Reduction to depth zero for tame p-adic groups via Hecke algebra isomorphisms

TL;DR

This paper demonstrates an explicit isomorphism between Hecke algebras associated with certain types in tame p-adic groups and their Levi subgroups, reducing complex representation problems to depth-zero cases.

Contribution

It constructs explicit Hecke algebra isomorphisms for tame p-adic groups, enabling reduction of representation theory problems to depth-zero cases under certain conditions.

Findings

Hecke algebras for types in G and G^0 are isomorphic.

Bernstein blocks are equivalent to depth-zero blocks when p does not divide the Weyl group order.

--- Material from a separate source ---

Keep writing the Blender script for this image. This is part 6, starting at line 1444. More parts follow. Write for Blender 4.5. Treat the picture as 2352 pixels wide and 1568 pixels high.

The isomorphism includes a description as semi-direct products of affine Hecke algebras and twisted group algebras.

Abstract

Let $F$ be a nonarchimedean local field of residual characteristic $p$. Let $G$ denote a connected reductive group over $F$ that splits over a tamely ramified extension of $F$. Let $(K ,\rho)$ be a type as constructed by Kim and Yu. We show that there exists a twisted Levi subgroup $G^0 \subset G$ and a type $(K^0, \rho^0)$ for $G^0$ such that the corresponding Hecke algebras $\mathcal{H}(G(F), (K, \rho))$ and $\mathcal{H}(G^0(F), (K^0, \rho^0))$ are isomorphic. If $p$ does not divide the order of the absolute Weyl group of $G$, then every Bernstein block is equivalent to modules over such a Hecke algebra. Hence, under this assumption on $p$, our result implies that every Bernstein block is equivalent to a depth-zero Bernstein block. This allows one to reduce many problems about (the category of) smooth, complex representations of $p$-adic groups to analogous problems about (the category of) depth-zero representations. Our isomorphism of Hecke algebras is very explicit and also includes an explicit description of the Hecke algebras as semi-direct products of an affine Hecke with a twisted group algebra. Moreover, we work with arbitrary algebraically closed fields of characteristic different from $p$ as our coefficient field. This paper relies on a prior axiomatic result about the structure of Hecke algebras by the same authors and a key ingredient consists of extending the quadratic character of Fintzen--Kaletha--Spice to the support of the Hecke algebra, which might be of independent interest.